202 S.E.2d 41 | Ga. | 1973
DEAL
v.
DICKSON.
Supreme Court of Georgia.
Webb, Parker, Young & Ferguson, John Tye Ferguson, Paul Webb, Jr., for appellant.
McClure, Ramsay & Struble, John A. Dickerson, for appellee.
INGRAM, Justice.
The issue for decision is whether the Superior Court of Stephens County erred in granting the appellee-purchaser's motion for summary judgment ordering that the appellant-seller specifically perform a contract for the sale of his undivided one-half interest in a tract of land. The trial court found that appellant and appellee entered into a written contract for the sale of the realty and that it was "a binding legal obligation" between the parties.
The errors enumerated by the appellant-seller for this court's consideration are: (1) the evidence failed to show the purchase price was fair and just; and (2) the contract shows on its face that it *367 lacks mutuality and the evidence failed to show it was enforceable. Held:
1. Although no extrinsic evidence was offered as to whether the contract price was fair and just, the record discloses that appellant made no contention in the trial court that the price was inadequate or unfair for any reason. The contract itself, signed by both parties, was before the court and was found to be a binding legal obligation. If appellant, having signed the contract as seller, subsequently determined the price for which he agreed to sell was in fact not a fair price, the time for him to assert that position was in the trial court. Code § 37-805 provides that, "Mere inadequacy of price, though not sufficient to rescind the contract, may justify a court in refusing to decree a specific performance; so also any other fact showing the contract to be unfair or unjust, or against good conscience." This Code section is not involved under the facts of this case. The present contract is a written contract, supported by a valuable consideration, is signed by both parties, and is for a definite sales price. No contention was made by the seller in the trial court that the contract is inadequate or unfair. The case of Anthony v. Morris Hyles, 221 Ga. 847 (148 SE2d 326), relied on by appellant is a case in which "the amended answer alleges inadequacy of price..." Id., Hdn. 2, and is not controlling precedent. Childs v. Lee, 224 Ga. 609 (163 SE2d 726), also cited by appellant, is a case in which the movant for specific performance was denied a summary judgment and this court affirmed the trial court. There the plaintiff made a specific averment in his pleadings as to value and then failed to support it with evidence at the summary judgment hearing. His motion was denied and this court affirmed, stating that "the failure of the plaintiff to submit proof in support of such issue authorized the trial court to deny his motion for summary judgment." Id., p. 610. If there had been an issue made in the trial court on value, summary judgment should have been denied. As there was no issue made in the trial court on this question, it is too late to raise it on appeal. See Phillips v. State Farm Mut. Auto. Ins. Co., 121 Ga. App. 342 (2a, b) (173 SE2d 723). We hold this enumeration of error is without merit.

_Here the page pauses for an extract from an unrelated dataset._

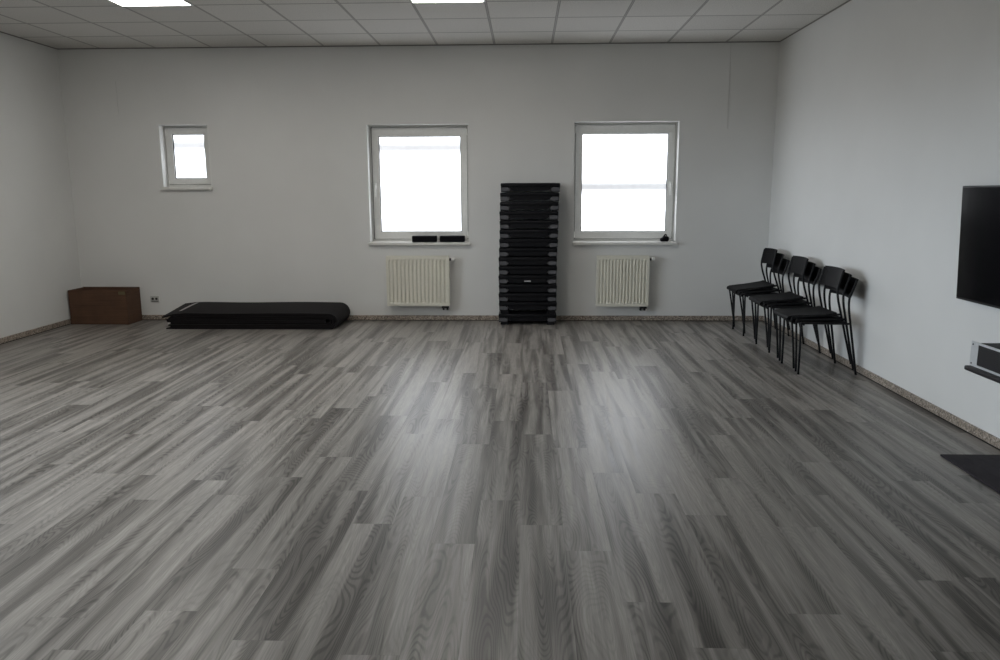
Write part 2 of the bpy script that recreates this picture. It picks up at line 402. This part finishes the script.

2. The contract of sale provided that the purchase price would be payable "all cash at time of closing with purchaser obtaining loan on property through a commercial agency." In addition, the sale was subject to "purchaser being able to obtain a loan from the Federal Land Bank of 80 percent of the purchase price." *368 Appellant argues these provisions make the contract unenforceable by the appellant-seller and hence lacking in mutuality so as to render it unenforceable by the appellee-purchaser. The contract may have lacked mutuality, "But, since under the terms of the contract, the sale price was stated to be `all cash at time of closing,' the provision as to the procurement of a loan was merely for the protection of the buyer and could be waived by him." Blower v. Jones, 226 Ga. 847 (2) (178 SE2d 172). In such circumstances, the purchaser should not be denied the right to enforce the contract against the seller.
Judgment affirmed. All the Justices concur, except Nichols and Undercofler, JJ., who dissent.